O chão que Bethânia pisa

Maria Bethânia celebra 50 anos de entrega à música e à literatura (odeio a palavra carreira, cheira a autocarro e está infestada de carreiristas) com um espectáculo deslumbrante como a vida – que, apesar de todas as mágoas, como lembra a canção, “é bonita, é bonita e é bonita”. 

O primeiro bis do espectáculo do passado dia 27 no Coliseu de Lisboa foi exactamente essa canção de Gonzaguinha (O que é, o que é) que, na sua simplicidade, resume o passado e empurra o futuro. 

O segundo, que Bethânia cantou a solo, sem orquestra, a voz poderosa voando sobre a noite do mundo, foi Explode Coração. Escolhendo o chão como cenário – noites estreladas, mares, sol, pinturas, rosas, a estrada negra de Edith Piaf -, homenageou, ao longo de duas horas, sem uma fífia nem a sombra de uma falha, muitos dos poetas, compositores e cantores da sua vida – incluindo Amália, o eterno Pessoa e, evidentemente, o mano Caetano.

Foi Caetano quem baptizou Bethânia: tinha 4 anos de idade quando essa irmã nasceu, e o menino declarou que ela tinha de se chamar Maria Bethânia, como a heroína da canção de Capiba imortalizada por Nelson Gonçalves: “Maria Bethânia tu és para mim/a Senhora de Engenho”. 

Digam lá que os poetas não são, desde a mais tenra infância, profetas, ou que destino não é mais do que uma contracção de desatino. 

Descobri recentemente que eu própria tinha ido buscar o título de um conto e de um livro a uma canção que acompanhou a minha infância no vozeirão de Tony de Matos (Fica Comigo Esta Noite), mas que afinal fora escrita pelo mesmo Nelson Gonçalves. 

Estas coincidências subterrâneas tornam-me feliz. Sou milionária delas, o que me tem poupado ao cansaço contabilístico da inveja. 

Escutando a música e as palavras de Bethânia (ninguém como ela confere a cada palavra toda a sua potência de luz e limpidez), em 2015, encontrei-me, menina e moça, no início dos anos 80, à porta do Coliseu desde as nove da madrugada, com o bilhete baratinho na mão, para ter a certeza de ficar perto daqueles irmãos que me tornavam as lágrimas saborosas e me ampliavam a sabedoria de amar (a única verdadeira), no vinil escuro dos discos riscados pela alegria da repetição. Ainda não vivíamos de novidade em novidade, gostávamos de escavar até ao osso do conhecimento, mesmo ou sobretudo se implicasse dor. 
    
Bethânia e Caetano são muito diferentes – e, no entanto, quando ela pula no palco, o pulo dele surge à transparência. Une-os, mais do que o mesmo chão – o chão da pequena cidade de Santo Amaro da Purificação, na Bahia (com h) – o facto de terem chão, isto é, de nunca terem esquecido de onde vieram e quem são. Essa coisa sempre rara a que se chama integridade. 
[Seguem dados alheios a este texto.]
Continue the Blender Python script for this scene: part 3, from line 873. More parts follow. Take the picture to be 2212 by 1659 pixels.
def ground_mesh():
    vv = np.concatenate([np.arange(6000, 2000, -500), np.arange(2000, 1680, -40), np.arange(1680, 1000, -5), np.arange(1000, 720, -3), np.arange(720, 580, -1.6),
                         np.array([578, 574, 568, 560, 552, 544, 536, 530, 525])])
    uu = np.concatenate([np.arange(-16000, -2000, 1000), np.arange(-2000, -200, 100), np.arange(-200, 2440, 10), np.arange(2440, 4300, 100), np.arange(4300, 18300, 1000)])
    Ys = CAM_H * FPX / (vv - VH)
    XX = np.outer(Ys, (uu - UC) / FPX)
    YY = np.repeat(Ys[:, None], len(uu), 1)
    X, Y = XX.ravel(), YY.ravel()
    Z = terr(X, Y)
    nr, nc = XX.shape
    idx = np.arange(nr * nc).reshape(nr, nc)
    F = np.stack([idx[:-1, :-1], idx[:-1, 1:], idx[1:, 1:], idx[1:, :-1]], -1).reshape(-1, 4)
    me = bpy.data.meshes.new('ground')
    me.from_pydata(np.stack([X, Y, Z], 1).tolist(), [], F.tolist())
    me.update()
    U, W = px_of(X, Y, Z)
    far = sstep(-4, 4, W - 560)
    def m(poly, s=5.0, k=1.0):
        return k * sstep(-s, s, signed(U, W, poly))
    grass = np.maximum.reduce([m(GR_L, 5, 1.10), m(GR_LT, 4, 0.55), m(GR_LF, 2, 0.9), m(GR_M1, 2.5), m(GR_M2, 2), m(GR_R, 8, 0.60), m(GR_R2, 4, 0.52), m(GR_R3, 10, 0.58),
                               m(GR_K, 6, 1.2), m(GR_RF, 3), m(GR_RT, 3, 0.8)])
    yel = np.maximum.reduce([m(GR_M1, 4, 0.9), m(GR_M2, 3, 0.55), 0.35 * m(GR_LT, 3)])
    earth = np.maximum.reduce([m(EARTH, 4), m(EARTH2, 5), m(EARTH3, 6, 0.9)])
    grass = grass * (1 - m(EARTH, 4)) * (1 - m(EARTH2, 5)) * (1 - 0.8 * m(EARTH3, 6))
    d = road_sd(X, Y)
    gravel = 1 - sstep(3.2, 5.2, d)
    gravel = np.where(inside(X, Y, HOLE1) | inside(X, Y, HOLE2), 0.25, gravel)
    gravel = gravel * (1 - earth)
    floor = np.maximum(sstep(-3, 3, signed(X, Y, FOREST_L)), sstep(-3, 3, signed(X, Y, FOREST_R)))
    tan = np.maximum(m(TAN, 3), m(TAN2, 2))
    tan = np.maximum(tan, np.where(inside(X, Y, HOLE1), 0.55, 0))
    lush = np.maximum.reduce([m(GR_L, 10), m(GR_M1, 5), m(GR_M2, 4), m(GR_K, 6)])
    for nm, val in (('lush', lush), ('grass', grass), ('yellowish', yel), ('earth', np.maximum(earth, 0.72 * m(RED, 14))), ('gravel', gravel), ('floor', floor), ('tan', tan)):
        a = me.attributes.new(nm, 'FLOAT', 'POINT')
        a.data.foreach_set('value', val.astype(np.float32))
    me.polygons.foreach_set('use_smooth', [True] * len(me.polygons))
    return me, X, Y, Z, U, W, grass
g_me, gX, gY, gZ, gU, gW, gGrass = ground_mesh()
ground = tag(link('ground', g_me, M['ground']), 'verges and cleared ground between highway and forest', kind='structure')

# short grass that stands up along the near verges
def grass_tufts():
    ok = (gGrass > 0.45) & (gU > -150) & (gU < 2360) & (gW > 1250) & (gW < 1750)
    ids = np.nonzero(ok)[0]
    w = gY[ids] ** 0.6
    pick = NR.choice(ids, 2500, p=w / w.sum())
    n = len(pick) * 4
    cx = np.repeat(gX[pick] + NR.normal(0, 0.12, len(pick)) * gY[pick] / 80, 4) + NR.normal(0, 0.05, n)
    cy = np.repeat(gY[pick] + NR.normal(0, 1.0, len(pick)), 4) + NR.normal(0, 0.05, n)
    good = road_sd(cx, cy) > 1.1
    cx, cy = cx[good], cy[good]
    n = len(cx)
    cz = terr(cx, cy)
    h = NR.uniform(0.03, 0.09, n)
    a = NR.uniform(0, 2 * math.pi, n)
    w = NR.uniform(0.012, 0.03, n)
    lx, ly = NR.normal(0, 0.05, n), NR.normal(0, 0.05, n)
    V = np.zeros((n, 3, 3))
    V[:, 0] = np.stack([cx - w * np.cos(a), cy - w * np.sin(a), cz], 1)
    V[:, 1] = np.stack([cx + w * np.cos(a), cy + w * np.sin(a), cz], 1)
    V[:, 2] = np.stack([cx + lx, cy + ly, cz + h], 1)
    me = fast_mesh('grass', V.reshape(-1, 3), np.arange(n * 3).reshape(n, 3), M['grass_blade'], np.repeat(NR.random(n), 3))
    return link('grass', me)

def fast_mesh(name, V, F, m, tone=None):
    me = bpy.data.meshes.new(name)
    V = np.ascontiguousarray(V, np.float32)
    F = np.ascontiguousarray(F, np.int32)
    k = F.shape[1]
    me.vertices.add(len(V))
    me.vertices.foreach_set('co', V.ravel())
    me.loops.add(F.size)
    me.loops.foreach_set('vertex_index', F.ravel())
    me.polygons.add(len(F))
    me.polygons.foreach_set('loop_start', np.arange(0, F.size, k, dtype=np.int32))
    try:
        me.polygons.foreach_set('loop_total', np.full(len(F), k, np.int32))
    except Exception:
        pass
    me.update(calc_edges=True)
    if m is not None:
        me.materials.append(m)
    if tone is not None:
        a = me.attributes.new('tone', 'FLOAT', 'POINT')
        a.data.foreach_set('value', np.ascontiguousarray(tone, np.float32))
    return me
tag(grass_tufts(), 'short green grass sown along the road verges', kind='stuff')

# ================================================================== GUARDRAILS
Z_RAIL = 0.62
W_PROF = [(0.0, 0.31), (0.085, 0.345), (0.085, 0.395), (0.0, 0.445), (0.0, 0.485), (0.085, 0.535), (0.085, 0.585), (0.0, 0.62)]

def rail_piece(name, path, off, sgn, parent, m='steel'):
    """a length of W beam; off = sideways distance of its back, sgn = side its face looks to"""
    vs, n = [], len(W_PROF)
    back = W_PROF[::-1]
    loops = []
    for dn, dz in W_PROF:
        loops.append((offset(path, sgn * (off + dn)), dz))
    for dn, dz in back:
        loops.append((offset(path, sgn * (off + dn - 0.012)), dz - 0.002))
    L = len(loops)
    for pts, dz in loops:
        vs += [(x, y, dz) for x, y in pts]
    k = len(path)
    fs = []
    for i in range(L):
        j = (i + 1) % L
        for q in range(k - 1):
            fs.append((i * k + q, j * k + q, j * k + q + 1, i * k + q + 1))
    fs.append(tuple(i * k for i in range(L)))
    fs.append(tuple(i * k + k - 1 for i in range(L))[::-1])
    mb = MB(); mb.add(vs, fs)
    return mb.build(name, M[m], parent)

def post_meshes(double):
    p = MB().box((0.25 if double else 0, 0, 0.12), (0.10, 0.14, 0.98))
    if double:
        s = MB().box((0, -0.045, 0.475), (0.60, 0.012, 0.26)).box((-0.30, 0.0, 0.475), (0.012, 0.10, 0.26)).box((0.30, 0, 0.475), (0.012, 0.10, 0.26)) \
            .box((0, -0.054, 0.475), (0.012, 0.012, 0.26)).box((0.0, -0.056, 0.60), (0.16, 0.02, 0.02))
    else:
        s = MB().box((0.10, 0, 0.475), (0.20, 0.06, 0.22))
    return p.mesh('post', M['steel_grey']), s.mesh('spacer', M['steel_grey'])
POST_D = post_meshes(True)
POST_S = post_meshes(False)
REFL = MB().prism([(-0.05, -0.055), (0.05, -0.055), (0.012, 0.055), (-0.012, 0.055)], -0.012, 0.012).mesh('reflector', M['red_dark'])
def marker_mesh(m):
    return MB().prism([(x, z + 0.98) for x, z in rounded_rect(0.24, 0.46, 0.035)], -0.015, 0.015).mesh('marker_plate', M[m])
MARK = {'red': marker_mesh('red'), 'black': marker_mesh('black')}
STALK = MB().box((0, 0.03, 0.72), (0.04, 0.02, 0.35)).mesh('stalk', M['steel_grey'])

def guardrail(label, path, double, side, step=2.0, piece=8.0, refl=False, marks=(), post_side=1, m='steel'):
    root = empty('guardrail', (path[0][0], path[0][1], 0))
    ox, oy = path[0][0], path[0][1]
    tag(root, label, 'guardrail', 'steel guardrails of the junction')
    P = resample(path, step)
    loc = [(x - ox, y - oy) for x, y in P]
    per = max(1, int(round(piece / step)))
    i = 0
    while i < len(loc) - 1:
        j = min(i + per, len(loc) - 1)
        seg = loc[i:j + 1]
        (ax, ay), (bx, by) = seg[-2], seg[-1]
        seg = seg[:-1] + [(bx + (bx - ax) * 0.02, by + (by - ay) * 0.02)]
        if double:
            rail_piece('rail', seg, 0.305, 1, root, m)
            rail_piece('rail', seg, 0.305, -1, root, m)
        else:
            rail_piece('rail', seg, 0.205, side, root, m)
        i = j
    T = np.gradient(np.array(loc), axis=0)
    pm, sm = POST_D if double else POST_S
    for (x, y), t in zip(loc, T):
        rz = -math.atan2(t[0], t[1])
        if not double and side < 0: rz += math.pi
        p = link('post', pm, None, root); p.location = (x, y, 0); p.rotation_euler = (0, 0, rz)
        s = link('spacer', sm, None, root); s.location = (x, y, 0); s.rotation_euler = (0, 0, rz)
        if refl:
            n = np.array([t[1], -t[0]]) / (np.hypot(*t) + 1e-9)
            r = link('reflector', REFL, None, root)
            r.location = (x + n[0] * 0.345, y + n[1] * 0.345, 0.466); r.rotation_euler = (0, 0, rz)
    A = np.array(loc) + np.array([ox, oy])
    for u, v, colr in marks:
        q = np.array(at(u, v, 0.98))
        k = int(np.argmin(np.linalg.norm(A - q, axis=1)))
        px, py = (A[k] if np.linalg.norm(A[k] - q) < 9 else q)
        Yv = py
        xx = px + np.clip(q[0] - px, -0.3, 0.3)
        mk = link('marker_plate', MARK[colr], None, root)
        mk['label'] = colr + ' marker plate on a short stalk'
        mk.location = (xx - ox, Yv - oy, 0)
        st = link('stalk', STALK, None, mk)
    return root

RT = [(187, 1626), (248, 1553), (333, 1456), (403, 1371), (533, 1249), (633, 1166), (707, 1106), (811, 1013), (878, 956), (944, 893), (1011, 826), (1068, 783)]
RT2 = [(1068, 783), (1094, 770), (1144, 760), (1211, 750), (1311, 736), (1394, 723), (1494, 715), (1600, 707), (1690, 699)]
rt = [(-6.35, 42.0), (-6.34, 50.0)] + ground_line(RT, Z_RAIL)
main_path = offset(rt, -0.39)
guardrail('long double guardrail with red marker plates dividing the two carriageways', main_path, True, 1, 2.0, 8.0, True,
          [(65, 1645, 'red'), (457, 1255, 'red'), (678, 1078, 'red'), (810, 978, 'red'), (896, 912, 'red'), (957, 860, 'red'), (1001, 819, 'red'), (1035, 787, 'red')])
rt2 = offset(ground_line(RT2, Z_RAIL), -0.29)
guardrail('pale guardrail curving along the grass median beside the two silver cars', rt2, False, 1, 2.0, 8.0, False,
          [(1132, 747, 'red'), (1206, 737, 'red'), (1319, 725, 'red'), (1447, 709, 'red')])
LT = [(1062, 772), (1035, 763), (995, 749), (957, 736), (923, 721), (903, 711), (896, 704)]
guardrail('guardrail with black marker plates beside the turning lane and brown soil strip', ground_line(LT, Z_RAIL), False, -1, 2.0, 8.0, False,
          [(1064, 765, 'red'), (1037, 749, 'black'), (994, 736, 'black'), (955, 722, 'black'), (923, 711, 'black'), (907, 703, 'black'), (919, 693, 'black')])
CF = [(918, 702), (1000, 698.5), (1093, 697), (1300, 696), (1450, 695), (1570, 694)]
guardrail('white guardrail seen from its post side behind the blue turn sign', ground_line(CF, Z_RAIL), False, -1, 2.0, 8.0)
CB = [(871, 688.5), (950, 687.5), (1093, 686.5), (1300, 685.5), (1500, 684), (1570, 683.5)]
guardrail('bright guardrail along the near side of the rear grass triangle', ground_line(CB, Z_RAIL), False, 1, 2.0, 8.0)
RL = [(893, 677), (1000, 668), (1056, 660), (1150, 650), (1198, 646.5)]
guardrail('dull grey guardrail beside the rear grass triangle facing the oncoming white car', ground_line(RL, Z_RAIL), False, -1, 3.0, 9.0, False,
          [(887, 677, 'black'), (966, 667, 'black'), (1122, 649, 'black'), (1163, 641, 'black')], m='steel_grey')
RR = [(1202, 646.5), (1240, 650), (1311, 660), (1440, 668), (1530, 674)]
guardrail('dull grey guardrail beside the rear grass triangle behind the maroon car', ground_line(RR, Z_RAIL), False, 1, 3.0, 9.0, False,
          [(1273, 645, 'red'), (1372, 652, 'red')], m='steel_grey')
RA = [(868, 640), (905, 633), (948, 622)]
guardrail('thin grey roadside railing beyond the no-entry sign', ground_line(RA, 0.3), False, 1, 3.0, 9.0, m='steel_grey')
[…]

Caetano estará com Gilberto Gil no Parque dos Poetas, em Oeiras, a 31 de Julho, com o espectáculo Dois Amigos – Um Século de Música. (Ouço daqui Dona Canô, a páginas tantas da Verdade Tropical do seu filho Caetano, vendo Gil na televisão e chamando: “Caetano, venha ver o preto que você gosta”). 

Também eles comemoram 50 anos de criatividade cúmplice, também eles provam que talento, voz e energia crescem com o tempo nos artistas que existem em função da arte e da descoberta e não em função da fama. Pouquíssimos o conseguem. 

O mais recente cd de Caetano intitula-se Abraçaço. Este espectáculo de Bethânia constrói-se sobre dois verbos abertos, inesgotáveis: Abraçar e Agradecer. Os dois verbos centrais da felicidade humana, caso não tenham reparado. Todos os outros estão dentro destes, ou são para deitar fora.